Wednesday, January 25, 2012

Obama Misquotes Lincoln

Obama Misquotes Lincoln
The past is what our betters decide to make of it.
by John Hayward
01/25/2012

During his State of the Union speech on Tuesday night, President Obama quoted Abraham Lincoln as follows:

I'm a Democrat. But I believe what Republican Abraham Lincoln believed: That Government should do for people only what they cannot do better by themselves, and no more. That's why my education reform offers more competition, and more control for schools and States. That's why we're getting rid of regulations that don't work. That's why our health care law relies on a reformed private market, not a Government program.

Leaving aside the tortured logic of describing a government takeover of health insurance, with the practical effect (and secret ultimate goal) of driving private companies out of the industry altogether, as “a reformed private market,” or a top-down federally controlled public education system as containing any meaningful amount of “competition,” Obama is deliberately misquoting Lincoln, in a way that completely changes the meaning of what the Great Emancipator said.

Charles C. Johnson at Big Government got the actual Lincoln quote from distinguished professor Harry Jaffa of Claremont McKenna College, who was able to recite it from memory. The full quote is easily found on the Web, and presumably could have been located by President Obama’s immense royal retinue, if they had been interested in anything other than propaganda.

Here is what Lincoln actually said:

The legitimate object of government is to do for a community of people whatever they need to have done, but cannot do at all, or cannot so well do, for themselves in their separate and individual capacities.

Obama didn’t merely paraphrase Lincoln’s words. He completely inverted their meaning. The government isn’t supposed to usurp the freedom of citizens when it thinks it can handle elements of their lives better than they can. That’s a recipe for “soft tyranny,” since the ruling class gets to decide whether it can handle any given endeavor better than the people. As Obama has demonstrated, the ruling class will make, and cling to, these judgments in defiance of all evidence to the contrary. He did just promise to double down on his solar-energy boondoggles, didn’t he?

Lincoln said the government is supposed to act in the case of serious needs the people cannot adequately meet on their own, in most cases because they involve the use of compulsive force to correct injustice: “all crimes, misdemeanors, and non-performance of contracts,” as he put it. He did list a few specific items that “exist independently of the injustice in the world,” some of which could have proved useful to President Obama, if he had been interested in quoting Lincoln accurately: “Making and maintaining roads, bridges, and the like; providing for the helpless young and afflicted; common schools; and disposing of deceased men's property, are instances.”

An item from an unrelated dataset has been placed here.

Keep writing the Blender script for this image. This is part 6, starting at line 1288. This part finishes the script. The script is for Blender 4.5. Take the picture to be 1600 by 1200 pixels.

Honest Abe was comfortable with the government spending money on “infrastructure,” but that’s entirely separate from questioning how much of our money the government should be spending. Granting the duty of federal or state agencies to maintain roads and bridges does not mean granting limitless discretion for them to exercise as much power as they please in the endeavor. Obama tried to advance a false dichotomy during the State of the Union by suggesting that anyone who supports the government building roads is some kind of hypocrite for demanding reduced government spending, right after his butchered Lincoln quote:

On the other hand, even my Republican friends who complain the most about Government spending have supported federally-financed roads, and clean energy projects, and federal offices for the folks back home.

Lincoln was very clear about the limits of legitimate government, in the same speech that our supposedly super-intelligent President is either lying about, or did not bother to read. “In all that the people individually do as well for themselves,” Lincoln asserted, “government ought not to interfere.” He didn’t say “interfere a little” or “interfere when the government thinks it has detected some unfairness.”

The government Obama presides over has gone far beyond “providing for the helpless young and afflicted.” If vital welfare services for the truly destitute were the sum total of government spending, it would be a miniscule fraction of its current size. That’s why assaults on limited-government conservatives as heartless misers who don’t care about the poor are so deeply disingenuous. We have sailed very far beyond a “welfare state” for the needy. The Obama “transformation” is all about promoting middle-class dependency.

The title of Lincoln’s speech, by the way, is “The Nature and Object of Government, with Special Reference to Slavery.” Just try to imagine Barack Hussein Obama reading this passage out loud, without choking on the words:

Equality in society alike beats inequality, whether the latter be of the British aristocratic sort or of the domestic slavery sort. We know Southern men declare that their slaves are better off than hired laborers among us. How little they know whereof they speak!

There is no permanent class of hired laborers amongst us. Twenty-five years ago I was a hired laborer. The hired laborer of yesterday labors on his own account to-day, and will hire others to labor for him to-morrow. Advancement—improvement in condition—is the order of things in a society of equals. As labor is the common burden of our race, so the effort of some to shift their share of the burden onto the shoulders of others is the great durable curse of the race.

Lincoln was talking about slavery, but there are many other forms of indenture.